How to use this week’s Practice — and what you’ll get from it:

The worksheets are designed printer-light (black ink only, no color) and three-hole-punch friendly. Print them and keep them in a binder — your Hebrew Binder — because they’re built to compound. Over a year you’ll have a hundred-plus Hebrew words in there, each one with your own handwriting, prayers, and reflections. That growing binder is the Hebrew study — a custom artifact no app or curriculum could give you, made from the words that actually met you on the days they arrived.

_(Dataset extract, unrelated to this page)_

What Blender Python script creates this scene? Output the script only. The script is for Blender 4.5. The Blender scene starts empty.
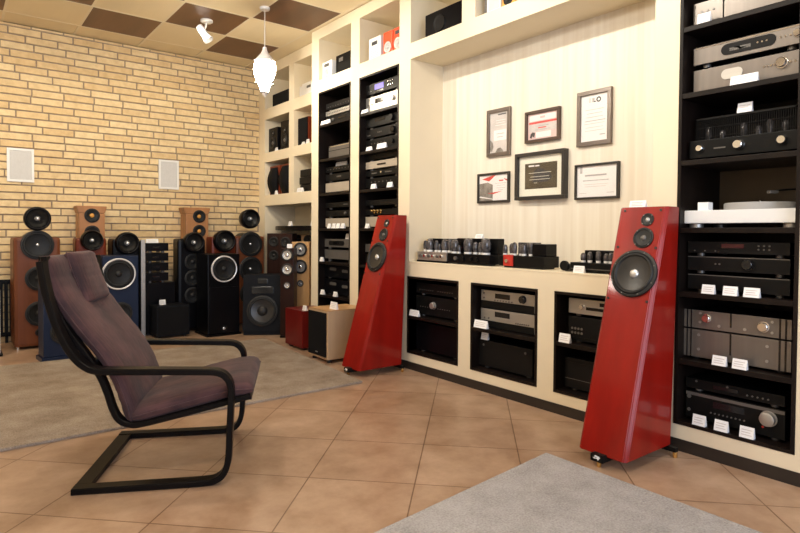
import bpy, bmesh, math, random
from mathutils import Vector, Matrix
random.seed(7)
scene = bpy.context.scene
COL = scene.collection
PI = math.pi

# ------------------------------------------------------------------ materials
def mat(name, col, rough=.5, metal=0., spec=.5, noise=None, bump=None, coat=0., emit=None):
    """noise=(scale, amount, stretch xyz)  bump=(scale, strength)"""
    m = bpy.data.materials.new(name); m.use_nodes = True
    nt = m.node_tree; b = nt.nodes['Principled BSDF']
    b.inputs['Base Color'].default_value = (*col, 1)
    b.inputs['Roughness'].default_value = rough
    b.inputs['Metallic'].default_value = metal
    b.inputs['Specular IOR Level'].default_value = spec
    b.inputs['Coat Weight'].default_value = coat
    b.inputs['Coat Roughness'].default_value = .08
    if emit:
        b.inputs['Emission Color'].default_value = (*emit[0], 1)
        b.inputs['Emission Strength'].default_value = emit[1]
    if noise or bump:
        tc = nt.nodes.new('ShaderNodeTexCoord')
    if noise:
        sc, amt = noise[0], noise[1]
        mp = nt.nodes.new('ShaderNodeMapping')
        mp.inputs['Scale'].default_value = noise[2] if len(noise) > 2 else (1, 1, 1)
        nz = nt.nodes.new('ShaderNodeTexNoise'); nz.inputs['Scale'].default_value = sc
        nz.inputs['Detail'].default_value = 6
        rp = nt.nodes.new('ShaderNodeValToRGB')
        rp.color_ramp.elements[0].position = .3; rp.color_ramp.elements[1].position = .7
        rp.color_ramp.elements[0].color = (*[c * (1 - amt) for c in col], 1)
        rp.color_ramp.elements[1].color = (*[min(1, c * (1 + amt)) for c in col], 1)
        nt.links.new(tc.outputs['Object'], mp.inputs['Vector'])
        nt.links.new(mp.outputs['Vector'], nz.inputs['Vector'])
        nt.links.new(nz.outputs['Fac'], rp.inputs['Fac'])
        nt.links.new(rp.outputs['Color'], b.inputs['Base Color'])
    if bump:
        n2 = nt.nodes.new('ShaderNodeTexNoise'); n2.inputs['Scale'].default_value = bump[0]
        n2.inputs['Detail'].default_value = 4
        bp = nt.nodes.new('ShaderNodeBump'); bp.inputs['Strength'].default_value = bump[1]
        bp.inputs['Distance'].default_value = .01
        nt.links.new(tc.outputs['Object'], n2.inputs['Vector'])
        nt.links.new(n2.outputs['Fac'], bp.inputs['Height'])
        nt.links.new(bp.outputs['Normal'], b.inputs['Normal'])
    return m

M = {}
M['cream'] = mat('cream_paint', (.78, .68, .50), .55, noise=(3, .03), bump=(60, .03))
M['ceil'] = mat('ceiling_panel_cream', (.80, .68, .46), .5, noise=(4, .05, (1, .2, 1)))
M['ceild'] = mat('ceiling_panel_brown', (.135, .058, .022), .4, noise=(6, .25, (1, .12, 1)))
M['tbar'] = mat('ceiling_grid_bar', (.80, .70, .52), .4)
M['black'] = mat('black_lacquer', (.003, .003, .004), .28, spec=.16, noise=(5, .2))
M['satin'] = mat('black_satin_metal', (.005, .005, .005), .42, spec=.16, noise=(8, .2))
M['anth'] = mat('anthracite_metal', (.007, .0065, .0065), .42, spec=.16, noise=(5, .15))
M['lam'] = mat('wenge_black_laminate', (.008, .005, .004), .42, spec=.2, noise=(12, .4, (1, 1, .05)))
M['plinth'] = mat('dark_brown_plinth', (.022, .016, .013), .45, noise=(6, .2))
M['silver'] = mat('brushed_silver', (.46, .44, .41), .42, .8, noise=(30, .06, (.05, 1, 1)))
M['champ'] = mat('brushed_champagne', (.20, .175, .155), .36, .6, noise=(30, .08, (1, 1, .04)))
M['beige'] = mat('beige_metal', (.42, .36, .285), .45, .2, noise=(6, .05))
M['chrome'] = mat('chrome', (.85, .85, .86), .12, 1., noise=(5, .02))
M['greym'] = mat('grey_metal', (.15, .14, .13), .4, .5, noise=(8, .1))
M['brass'] = mat('brass', (.75, .52, .2), .25, 1., noise=(9, .06))
M['white'] = mat('white_card', (.88, .88, .88), .6, noise=(20, .02))
M['wplast'] = mat('white_plastic', (.8, .8, .79), .35, noise=(6, .03))
M['grille'] = mat('white_grille', (.60, .60, .60), .7, noise=(300, .15))
M['redw'] = mat('cherry_red_veneer', (.25, .0085, .0045), .32, spec=.15, noise=(9, .2, (1, 1, .06)), coat=.3)
M['redsub'] = mat('dark_red_lacquer', (.13, .007, .006), .32, spec=.3, noise=(9, .12, (1, 1, .08)))
M['rosew'] = mat('rosewood_veneer', (.17, .030, .011), .34, spec=.2, noise=(8, .3, (1, 1, .06)))
M['walnut'] = mat('walnut_veneer', (.15, .048, .020), .36, spec=.2, noise=(8, .3, (1, 1, .06)))
M['dwal'] = mat('dark_walnut_veneer', (.024, .009, .007), .36, spec=.15, noise=(8, .3, (1, 1, .06)))
M['cherry'] = mat('light_cherry_veneer', (.42, .20, .085), .38, spec=.25, noise=(8, .2, (1, 1, .06)))
M['oak'] = mat('light_oak_veneer', (.52, .30, .13), .4, noise=(9, .2, (1, 1, .05)))
M['maple'] = mat('pale_maple_veneer', (.50, .34, .20), .42, noise=(9, .12, (1, 1, .06)))
M['navy'] = mat('navy_blue_lacquer', (.011, .019, .047), .34, spec=.2, noise=(5, .1))
M['cone'] = mat('dark_speaker_cone', (.010, .010, .010), .45, spec=.25, noise=(40, .2))
M['conel'] = mat('glossy_grey_cone', (.022, .020, .019), .32, .1, noise=(12, .3))
M['rubber'] = mat('rubber_surround', (.008, .008, .008), .55, noise=(20, .1))
M['ringm'] = mat('bright_silver_ring', (.72, .72, .74), .35, .3, noise=(10, .04))
M['cap'] = mat('silver_dust_cap', (.6, .6, .6), .25, .7, noise=(10, .05))
M['cloth'] = mat('black_grille_cloth', (.006, .006, .007), .85, spec=.15, noise=(200, .3))
M['dgrey'] = mat('dark_grey_paint', (.006, .007, .010), .6, spec=.14, noise=(30, .15), bump=(150, .08))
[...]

  • The worksheet is for doing. Print it, fill it in as the week unfolds, three-hole-punch it, add it to your binder. By Sunday you’ll have something in your own handwriting — evidence, a prayer, an inventory — that you couldn’t have gotten from reading alone.

  • The deep-dive is for seeing. Read it once, slowly, at the start of the week. It traces the word across the whole Old Testament so the next time you meet it in scripture, you catch what you used to read past. Print it too — it lives in the binder ahead of its worksheet.

  • The audio is for carrying. Listen in a quiet moment — on a walk, before sleep. It puts the Hebrew in your ear so the word travels with you off the page.

By the week’s end, the word won’t be information you read once. It’ll be something you studied, prayed, wrote, heard, and kept — added to the binder you’re building, one Hebrew word at a time.